Records with scene code:
begin

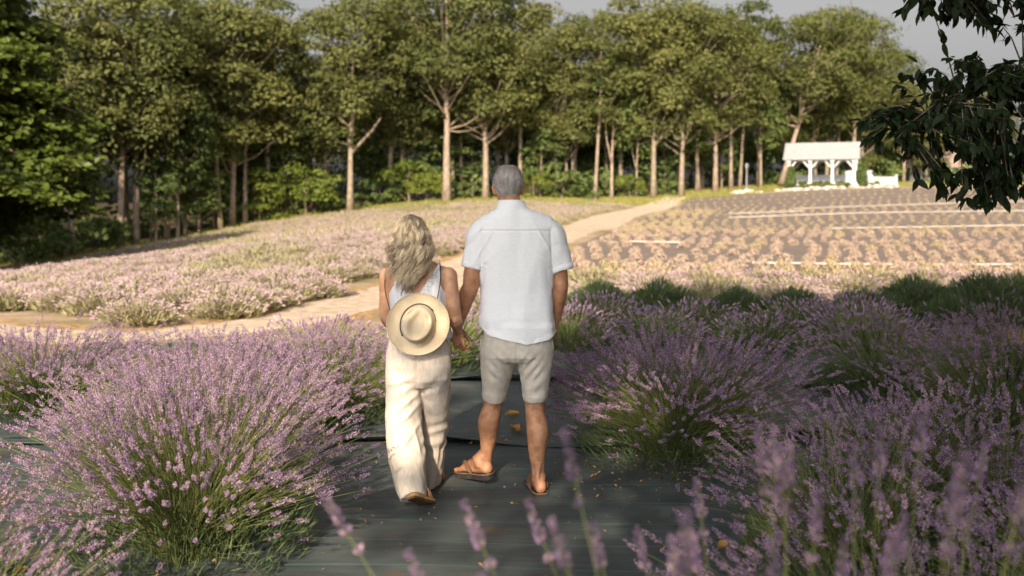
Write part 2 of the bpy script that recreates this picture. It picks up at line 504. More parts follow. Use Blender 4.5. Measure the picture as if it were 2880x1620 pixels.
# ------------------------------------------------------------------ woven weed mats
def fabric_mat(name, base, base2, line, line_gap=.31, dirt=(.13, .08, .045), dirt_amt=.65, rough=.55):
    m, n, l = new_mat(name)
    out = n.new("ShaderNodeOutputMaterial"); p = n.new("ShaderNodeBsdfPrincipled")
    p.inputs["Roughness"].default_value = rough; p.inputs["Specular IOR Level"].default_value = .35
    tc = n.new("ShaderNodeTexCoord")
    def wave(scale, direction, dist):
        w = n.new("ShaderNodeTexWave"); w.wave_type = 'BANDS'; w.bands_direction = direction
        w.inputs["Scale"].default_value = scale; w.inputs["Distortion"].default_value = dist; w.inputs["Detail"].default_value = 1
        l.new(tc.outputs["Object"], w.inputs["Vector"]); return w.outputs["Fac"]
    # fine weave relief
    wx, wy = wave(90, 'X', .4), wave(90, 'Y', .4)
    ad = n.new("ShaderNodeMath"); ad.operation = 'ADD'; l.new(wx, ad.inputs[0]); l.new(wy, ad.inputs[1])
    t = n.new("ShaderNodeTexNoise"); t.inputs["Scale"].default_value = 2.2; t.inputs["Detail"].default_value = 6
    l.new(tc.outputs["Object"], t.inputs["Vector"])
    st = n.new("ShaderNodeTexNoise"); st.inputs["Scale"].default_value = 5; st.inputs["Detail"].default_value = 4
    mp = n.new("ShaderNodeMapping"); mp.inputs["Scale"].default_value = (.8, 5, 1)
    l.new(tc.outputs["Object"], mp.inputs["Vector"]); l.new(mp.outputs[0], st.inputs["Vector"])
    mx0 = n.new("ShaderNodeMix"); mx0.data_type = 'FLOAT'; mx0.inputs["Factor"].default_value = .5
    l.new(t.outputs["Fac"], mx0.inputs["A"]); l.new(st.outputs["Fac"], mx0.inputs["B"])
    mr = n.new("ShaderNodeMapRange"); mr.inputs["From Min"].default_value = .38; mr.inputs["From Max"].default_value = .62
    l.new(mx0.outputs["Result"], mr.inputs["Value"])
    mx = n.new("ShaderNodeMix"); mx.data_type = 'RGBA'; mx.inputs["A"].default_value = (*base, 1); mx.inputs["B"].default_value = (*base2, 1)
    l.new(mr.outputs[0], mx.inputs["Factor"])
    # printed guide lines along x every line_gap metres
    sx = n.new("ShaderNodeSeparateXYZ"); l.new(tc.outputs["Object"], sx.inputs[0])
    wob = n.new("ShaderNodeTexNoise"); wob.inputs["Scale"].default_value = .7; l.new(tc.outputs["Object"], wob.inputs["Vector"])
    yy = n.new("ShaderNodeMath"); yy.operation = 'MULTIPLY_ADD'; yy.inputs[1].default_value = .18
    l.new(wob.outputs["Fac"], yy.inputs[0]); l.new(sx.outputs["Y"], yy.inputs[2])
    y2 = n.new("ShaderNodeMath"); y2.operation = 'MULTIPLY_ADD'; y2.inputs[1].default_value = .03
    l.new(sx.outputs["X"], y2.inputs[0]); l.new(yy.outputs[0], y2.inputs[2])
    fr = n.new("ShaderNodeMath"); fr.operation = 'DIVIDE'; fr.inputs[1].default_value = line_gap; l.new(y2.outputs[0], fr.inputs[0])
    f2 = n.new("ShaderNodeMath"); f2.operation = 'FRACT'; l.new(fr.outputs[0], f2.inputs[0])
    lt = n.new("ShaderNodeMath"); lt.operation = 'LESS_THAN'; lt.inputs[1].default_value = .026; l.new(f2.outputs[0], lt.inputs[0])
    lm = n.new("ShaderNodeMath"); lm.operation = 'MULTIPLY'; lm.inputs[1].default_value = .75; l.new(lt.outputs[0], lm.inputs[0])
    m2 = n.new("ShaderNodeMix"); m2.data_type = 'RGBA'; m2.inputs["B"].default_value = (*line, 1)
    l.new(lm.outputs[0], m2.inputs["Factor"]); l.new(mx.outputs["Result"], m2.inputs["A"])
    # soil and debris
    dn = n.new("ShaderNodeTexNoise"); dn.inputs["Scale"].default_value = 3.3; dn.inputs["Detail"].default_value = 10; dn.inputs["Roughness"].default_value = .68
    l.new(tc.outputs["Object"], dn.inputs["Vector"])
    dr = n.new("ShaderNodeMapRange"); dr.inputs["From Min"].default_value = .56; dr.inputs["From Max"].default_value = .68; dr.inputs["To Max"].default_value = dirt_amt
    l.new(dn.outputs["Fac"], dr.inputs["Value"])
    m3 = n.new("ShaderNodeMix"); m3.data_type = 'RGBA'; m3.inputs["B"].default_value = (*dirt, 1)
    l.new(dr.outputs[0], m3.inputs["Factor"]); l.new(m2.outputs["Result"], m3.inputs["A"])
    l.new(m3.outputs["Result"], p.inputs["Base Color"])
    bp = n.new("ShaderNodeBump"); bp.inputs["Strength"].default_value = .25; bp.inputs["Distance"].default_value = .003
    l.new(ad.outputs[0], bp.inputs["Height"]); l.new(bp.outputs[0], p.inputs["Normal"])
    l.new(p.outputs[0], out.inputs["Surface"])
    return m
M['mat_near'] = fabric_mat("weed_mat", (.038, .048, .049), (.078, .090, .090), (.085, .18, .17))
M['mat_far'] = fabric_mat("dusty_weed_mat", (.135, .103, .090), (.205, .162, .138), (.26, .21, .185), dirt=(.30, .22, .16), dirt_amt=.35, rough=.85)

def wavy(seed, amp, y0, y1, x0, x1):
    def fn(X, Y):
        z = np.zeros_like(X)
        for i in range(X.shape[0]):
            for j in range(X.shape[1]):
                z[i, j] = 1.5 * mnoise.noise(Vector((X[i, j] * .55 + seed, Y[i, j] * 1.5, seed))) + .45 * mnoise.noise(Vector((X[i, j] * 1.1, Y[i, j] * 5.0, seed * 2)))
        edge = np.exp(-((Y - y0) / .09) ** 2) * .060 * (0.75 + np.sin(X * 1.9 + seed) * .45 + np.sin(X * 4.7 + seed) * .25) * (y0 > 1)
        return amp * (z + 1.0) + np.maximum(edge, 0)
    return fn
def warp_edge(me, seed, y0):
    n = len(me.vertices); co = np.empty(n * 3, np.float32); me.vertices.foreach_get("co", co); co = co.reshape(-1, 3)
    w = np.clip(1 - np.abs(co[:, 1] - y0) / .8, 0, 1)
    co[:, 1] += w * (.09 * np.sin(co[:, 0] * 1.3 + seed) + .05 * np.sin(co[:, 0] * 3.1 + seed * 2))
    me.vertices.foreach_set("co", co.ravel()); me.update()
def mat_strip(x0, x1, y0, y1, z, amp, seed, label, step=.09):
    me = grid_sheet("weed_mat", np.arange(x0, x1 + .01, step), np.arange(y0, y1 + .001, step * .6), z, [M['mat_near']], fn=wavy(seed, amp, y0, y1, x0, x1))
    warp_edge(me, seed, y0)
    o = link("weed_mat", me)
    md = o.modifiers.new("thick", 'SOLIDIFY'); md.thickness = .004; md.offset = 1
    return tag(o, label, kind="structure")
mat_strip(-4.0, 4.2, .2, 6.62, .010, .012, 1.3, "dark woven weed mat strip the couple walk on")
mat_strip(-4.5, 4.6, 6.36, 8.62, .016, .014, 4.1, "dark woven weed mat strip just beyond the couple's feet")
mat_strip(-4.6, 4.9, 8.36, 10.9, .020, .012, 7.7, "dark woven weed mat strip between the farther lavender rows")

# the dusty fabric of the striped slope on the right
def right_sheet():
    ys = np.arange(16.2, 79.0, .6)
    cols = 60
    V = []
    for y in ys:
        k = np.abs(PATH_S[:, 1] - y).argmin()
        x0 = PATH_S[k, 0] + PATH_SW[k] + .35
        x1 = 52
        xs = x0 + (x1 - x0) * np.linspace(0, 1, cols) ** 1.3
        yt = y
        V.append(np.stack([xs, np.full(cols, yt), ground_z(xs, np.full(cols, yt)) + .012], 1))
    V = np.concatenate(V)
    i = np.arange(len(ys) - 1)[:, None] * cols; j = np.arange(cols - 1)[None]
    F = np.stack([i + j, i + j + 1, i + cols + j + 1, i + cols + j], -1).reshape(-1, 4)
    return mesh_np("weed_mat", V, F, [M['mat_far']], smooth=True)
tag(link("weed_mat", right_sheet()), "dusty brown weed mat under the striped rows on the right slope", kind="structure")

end
begin

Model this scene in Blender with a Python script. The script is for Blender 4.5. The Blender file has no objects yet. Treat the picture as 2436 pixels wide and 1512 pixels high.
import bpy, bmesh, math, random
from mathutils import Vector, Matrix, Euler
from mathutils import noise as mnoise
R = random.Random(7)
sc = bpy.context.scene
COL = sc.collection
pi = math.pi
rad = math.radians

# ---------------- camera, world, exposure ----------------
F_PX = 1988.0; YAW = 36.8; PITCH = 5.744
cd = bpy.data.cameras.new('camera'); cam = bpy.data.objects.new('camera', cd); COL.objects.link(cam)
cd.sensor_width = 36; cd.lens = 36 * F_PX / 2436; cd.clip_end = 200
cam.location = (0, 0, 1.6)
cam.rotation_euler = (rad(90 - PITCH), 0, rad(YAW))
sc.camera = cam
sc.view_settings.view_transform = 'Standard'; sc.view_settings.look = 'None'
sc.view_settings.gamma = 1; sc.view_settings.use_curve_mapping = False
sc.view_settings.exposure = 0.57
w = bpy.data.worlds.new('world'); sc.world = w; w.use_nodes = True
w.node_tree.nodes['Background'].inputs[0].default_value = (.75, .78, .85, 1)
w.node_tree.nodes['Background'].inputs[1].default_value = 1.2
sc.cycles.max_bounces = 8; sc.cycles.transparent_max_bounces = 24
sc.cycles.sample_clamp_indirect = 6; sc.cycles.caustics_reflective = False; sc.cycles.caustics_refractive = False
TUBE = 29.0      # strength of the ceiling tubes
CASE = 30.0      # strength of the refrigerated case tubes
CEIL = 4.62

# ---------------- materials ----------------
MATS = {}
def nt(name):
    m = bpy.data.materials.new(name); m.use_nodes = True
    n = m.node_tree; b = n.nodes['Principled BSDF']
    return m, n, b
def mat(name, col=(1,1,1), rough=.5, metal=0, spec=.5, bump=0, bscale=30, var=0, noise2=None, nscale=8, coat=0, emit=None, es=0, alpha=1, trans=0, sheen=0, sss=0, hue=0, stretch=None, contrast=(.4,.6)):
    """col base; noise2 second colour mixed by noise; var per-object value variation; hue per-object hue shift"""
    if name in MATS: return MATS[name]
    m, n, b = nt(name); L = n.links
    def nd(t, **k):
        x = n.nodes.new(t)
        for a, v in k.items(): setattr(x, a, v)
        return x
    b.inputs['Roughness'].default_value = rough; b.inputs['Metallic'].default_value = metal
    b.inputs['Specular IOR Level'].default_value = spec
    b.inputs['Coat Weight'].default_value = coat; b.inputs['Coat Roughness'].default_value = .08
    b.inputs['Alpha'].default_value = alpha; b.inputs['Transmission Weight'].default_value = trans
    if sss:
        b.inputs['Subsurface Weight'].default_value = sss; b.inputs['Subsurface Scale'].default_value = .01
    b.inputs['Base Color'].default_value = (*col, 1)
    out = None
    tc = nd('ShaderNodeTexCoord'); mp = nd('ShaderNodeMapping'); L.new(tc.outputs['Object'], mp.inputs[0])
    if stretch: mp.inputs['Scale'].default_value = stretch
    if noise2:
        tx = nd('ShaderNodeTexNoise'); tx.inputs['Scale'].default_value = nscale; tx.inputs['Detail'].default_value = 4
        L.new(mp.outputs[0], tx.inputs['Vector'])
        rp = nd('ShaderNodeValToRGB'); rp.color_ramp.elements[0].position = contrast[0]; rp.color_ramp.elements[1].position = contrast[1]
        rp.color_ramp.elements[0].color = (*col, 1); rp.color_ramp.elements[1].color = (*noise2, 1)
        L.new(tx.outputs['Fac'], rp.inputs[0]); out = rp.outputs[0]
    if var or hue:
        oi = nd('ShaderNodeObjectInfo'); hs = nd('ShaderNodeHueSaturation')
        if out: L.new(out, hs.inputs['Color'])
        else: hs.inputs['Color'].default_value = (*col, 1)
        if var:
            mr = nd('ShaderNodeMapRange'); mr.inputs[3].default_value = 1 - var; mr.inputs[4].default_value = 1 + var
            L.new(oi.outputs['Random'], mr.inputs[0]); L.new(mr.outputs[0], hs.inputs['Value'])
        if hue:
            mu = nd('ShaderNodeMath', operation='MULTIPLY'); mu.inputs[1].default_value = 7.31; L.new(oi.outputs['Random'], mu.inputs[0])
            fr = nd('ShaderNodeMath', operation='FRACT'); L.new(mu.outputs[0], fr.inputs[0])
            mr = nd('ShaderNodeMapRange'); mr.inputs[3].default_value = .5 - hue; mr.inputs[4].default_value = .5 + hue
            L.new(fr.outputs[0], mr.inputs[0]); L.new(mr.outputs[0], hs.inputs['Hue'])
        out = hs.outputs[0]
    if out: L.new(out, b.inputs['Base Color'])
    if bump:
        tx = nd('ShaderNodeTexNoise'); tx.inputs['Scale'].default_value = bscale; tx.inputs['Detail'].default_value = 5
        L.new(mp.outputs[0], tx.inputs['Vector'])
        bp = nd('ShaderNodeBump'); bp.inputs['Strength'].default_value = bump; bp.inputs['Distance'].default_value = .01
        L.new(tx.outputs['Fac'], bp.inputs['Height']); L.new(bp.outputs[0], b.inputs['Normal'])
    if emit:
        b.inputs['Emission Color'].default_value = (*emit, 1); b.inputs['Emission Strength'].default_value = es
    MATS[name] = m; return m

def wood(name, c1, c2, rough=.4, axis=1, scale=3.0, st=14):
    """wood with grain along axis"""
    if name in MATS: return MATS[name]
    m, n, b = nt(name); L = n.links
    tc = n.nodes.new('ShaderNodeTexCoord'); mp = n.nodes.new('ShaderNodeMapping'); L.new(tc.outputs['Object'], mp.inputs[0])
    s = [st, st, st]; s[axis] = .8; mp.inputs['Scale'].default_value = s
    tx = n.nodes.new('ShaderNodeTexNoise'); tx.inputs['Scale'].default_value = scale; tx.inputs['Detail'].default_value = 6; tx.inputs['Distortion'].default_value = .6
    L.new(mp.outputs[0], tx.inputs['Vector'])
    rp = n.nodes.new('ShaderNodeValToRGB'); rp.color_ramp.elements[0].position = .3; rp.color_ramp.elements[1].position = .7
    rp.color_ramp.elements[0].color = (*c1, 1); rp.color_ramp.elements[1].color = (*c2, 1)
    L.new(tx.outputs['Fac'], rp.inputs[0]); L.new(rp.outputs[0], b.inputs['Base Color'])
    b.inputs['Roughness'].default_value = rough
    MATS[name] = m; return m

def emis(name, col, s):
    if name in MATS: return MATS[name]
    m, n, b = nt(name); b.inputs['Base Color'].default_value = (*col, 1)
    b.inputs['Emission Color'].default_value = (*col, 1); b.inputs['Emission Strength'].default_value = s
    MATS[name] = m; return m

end

Show the lines where the word "objects" appears in the entries.

Model this scene in Blender with a Python script. The script is for Blender 4.5. The Blender file has no objects yet. Treat the picture as 2436 pixels wide and 1512 pixels high.
cd = bpy.data.cameras.new('camera'); cam = bpy.data.objects.new('camera', cd); COL.objects.link(cam)